Tuesday, February 14, 2017

We Were the Lucky Ones

Title:  We Were the Lucky Ones
Author:  Georgia Hunter
Publication Information:  Viking. 2017. 416 pages.
ISBN:  0399563083 / 978-0399563089

Book Source:  I received this book through the Penguin First to Read program free of cost in exchange for an honest review.

Opening Sentence:  "It wasn't his plan to stay up all night."

Favorite Quote:  "She'd watched from then on as every basic truth of the life she once knew - her home, her family, her safety - was thrown to the wind. Now, those fragments of her past have begun to drift back down to earth, and for the first time in over half a decade she has allowed herself to believe that, with time and patience, she might just be able to stitch together a semblance of what was. It will never be the same - she's wise enough to understand that. But they are here, and for the most part, together, which has begun to feel like something of a miracle."

They were the lucky ones. Not because something wonderful happened. Rather because something unimaginable happened, and they persevered. Though published as a novel, this book is the story of one family and their experiences through World War II and the Holocaust. According to the author's acknowledgements, the book is based on oral histories. "The book began as a simple promise to record my family's story, something I need to do for myself, for the Kurcs, for my son, and for his children and their great-grandchildren and so on."

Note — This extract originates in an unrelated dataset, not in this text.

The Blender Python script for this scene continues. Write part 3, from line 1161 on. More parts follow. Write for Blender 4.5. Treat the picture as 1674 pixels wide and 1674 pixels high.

This is the story of the Kurc family. Polish and Jewish, they lived a simple life in the town of Radom. The story begins in 1939. Sol and Nechuma Kurc run their shop and are surrounded by the love of their adult children - Genek, Mila, Addy, Jakob and Halina. Halina is the youngest, twenty-two at the start of the war. Each of the five is pursuing jobs, careers, relationships, and all that life has to offer. Addy, the author's grandfather, is in Paris. The rest still live in and around Radom, Poland.

The war and its atrocities arrives. The family scatters, and over the course of the war, their lives take different directions. The story goes back and forth between each of their perspectives. The eyes of this one family capture so many different facets of what people endured - ghettos, constraints, near starvation, work camps, army life, pogroms, arrests, killings .... The list goes on an on. A family trying to live its life is thrust into war with no chance of escape.  No one family member knows the fate of the other. Hope and courage is all that holds them together. They endure.

 At first, as a reader, it is challenging to remember who is who and who is experiencing what. With seven immediate family members, spouses, children, and friends, the book has a lot of characters. A family tree or a list of characters and relationship would be helpful for the beginning of the book. However, then, the experience of each is unique and so very sad in its own way, that soon the movement between the different perspectives ceases to present a challenge. Individually, I begin to follow each story, and together, they form not only a horrific image of the war but also a beautiful picture of family, love, and tenacity.

What sets this book apart from other books I have read about the Holocaust is its simultaneously narrow and expansive scope. Amazingly, this is the story of one family. Yet, it reaches across Poland, Siberia, France, Northern Africa, Italy, South America, and even the United States of America. This is a story of survival in war. It is also a refugee story. "The idea of leaving behind all that was once theirs - their home, their street, the shop, their friends - is nearly impossible to conceive. But ... those things are the things of the past. Of a life that no longer exists." Their destinations:  Italy and the United States of America for these places offer hope beyond the devastation. This is a remarkable story of survival.